Last Saturday I went to a local hotel
to interview some alumni from Berkeley High who are planning an all-class
reunion for everyone who ever went to the school. As it happened, everyone in
the group was African American.
I was a few minutes late, so they were
already seated in the hotel's restaurant/lounge when I arrived. We really hit
it off, and they told me some wonderful stories about the old days, and I had a
terrific time.
After the interview I got up to
leave, and they all thanked me for coming.
"Hey, thank you for all the great stories," I
replied.
"No, you don't understand,"
said the woman sitting next to me. "Before you arrived, the manager kept
pressuring us to leave. But once you showed up, everything was fine."
I was shocked, but they weren't.
"Happens all the time," she
said. "When white people see more than a half dozen black people together,
they start getting nervous."
Ironically, the reason they invited
me to the meeting is that they want to get the word out to all alumni,
especially white alums, that they are more than welcome.

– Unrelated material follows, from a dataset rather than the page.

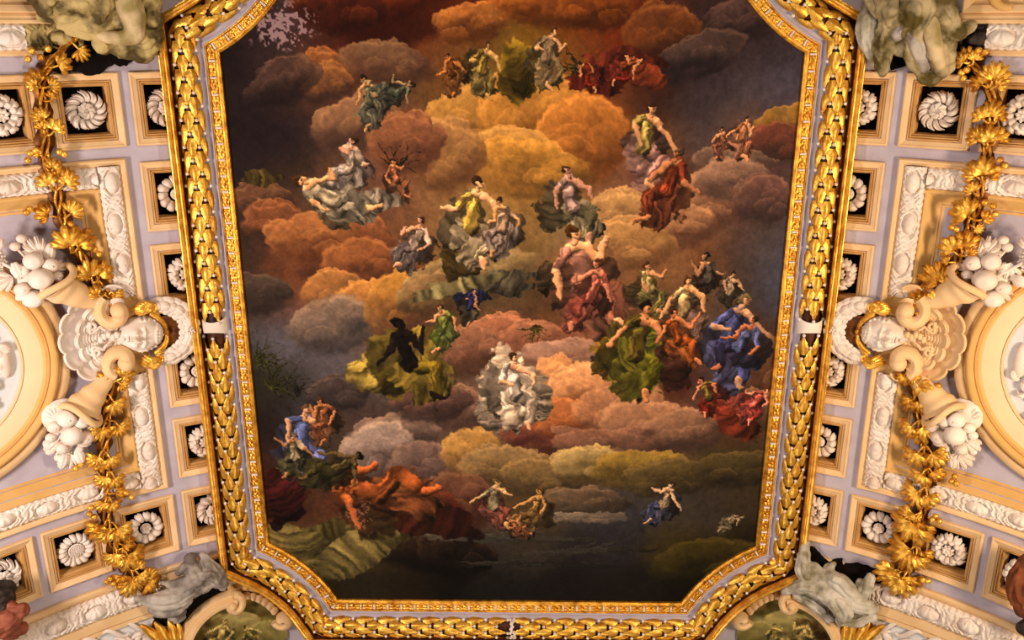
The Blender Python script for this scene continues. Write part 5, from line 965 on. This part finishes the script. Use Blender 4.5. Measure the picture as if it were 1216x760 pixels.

I'm writing this column 24 hours
later, and I'm still shaken by the experience. It brought home to me the fact
that I have absolutely no idea what it's like to be black in America.
I don’t know what it's like to walk
down street and hear the door locks go "click." My heart has never
sunk when women clutch their purses more tightly – or even cross the street -
when they see me coming.
I've never been pulled over for
"Driving While Black." Or had to listen to pundits like Sean Hannity
and Bill O'Reilly say that the problems in my community are due to some
inherent character flaw.
At best, this white paranoia can be
soul-killing. At worst, it can literally be lethal, as the George Zimmerman
trial demonstrates.
Whites have been paranoid about
black violence at least since Nat Turner's slave rebellion in 1831, and
probably long before that. But the facts have never born out their fears.

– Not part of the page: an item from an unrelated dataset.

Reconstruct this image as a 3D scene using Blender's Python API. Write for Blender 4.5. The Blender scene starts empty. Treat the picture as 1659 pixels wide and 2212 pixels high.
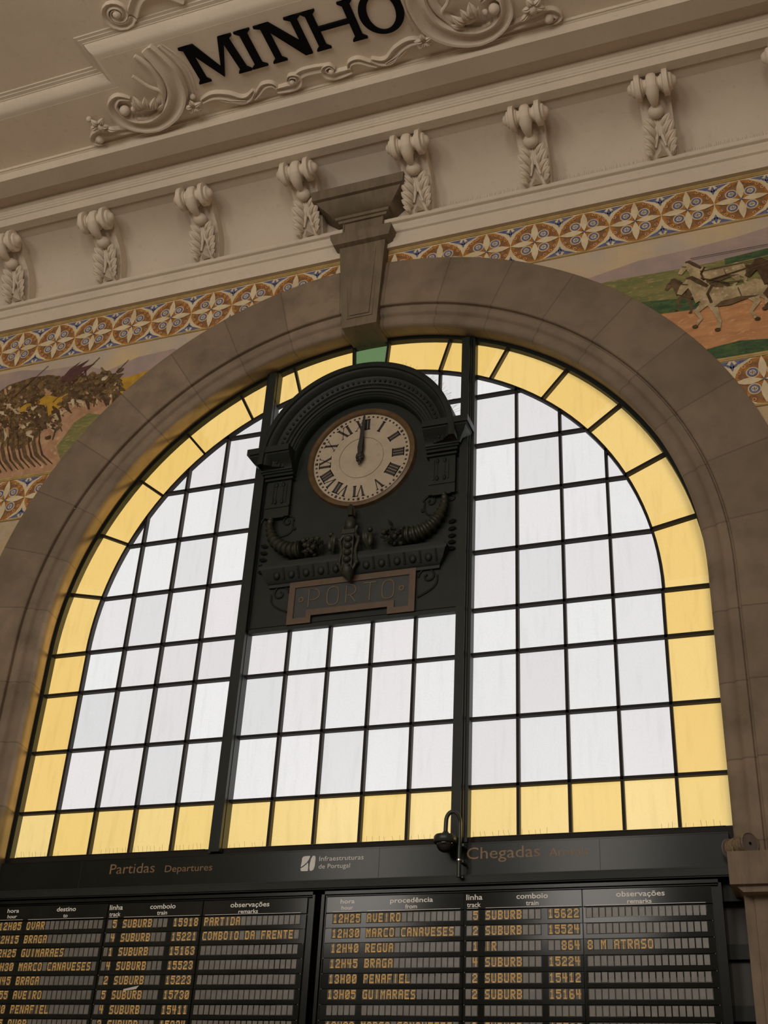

To the contrary, the dominant theme
in American history has been white-on-black violence, from slavery to the Ku
Klux Klan.
So when I hear people like John
Roberts say racism isn't a problem any more, it makes me wonder at the bubble
we are living in. The facts are staring us in the face, but we refuse to see.
And don't tell me everything is OK
now because we finally have a black president. A lot of people hated Bush and
Clinton, too, but nobody ever tried to deny their legitimacy, as birthers like
Donald Trump constantly do to Obama. And I never saw any signs depicting Bush
or Clinton with bones through their noses.
As we approach the 50th
anniversary of the March on Washington at the end of this month, it's easy to
forget how much farther we still have to go.
We are never going to solve the
racial problem in this country until white people use their imaginations for once
and try to imagine what it must be like to walk in a black person's shoes.
Some might call that empathy. I call it patriotism.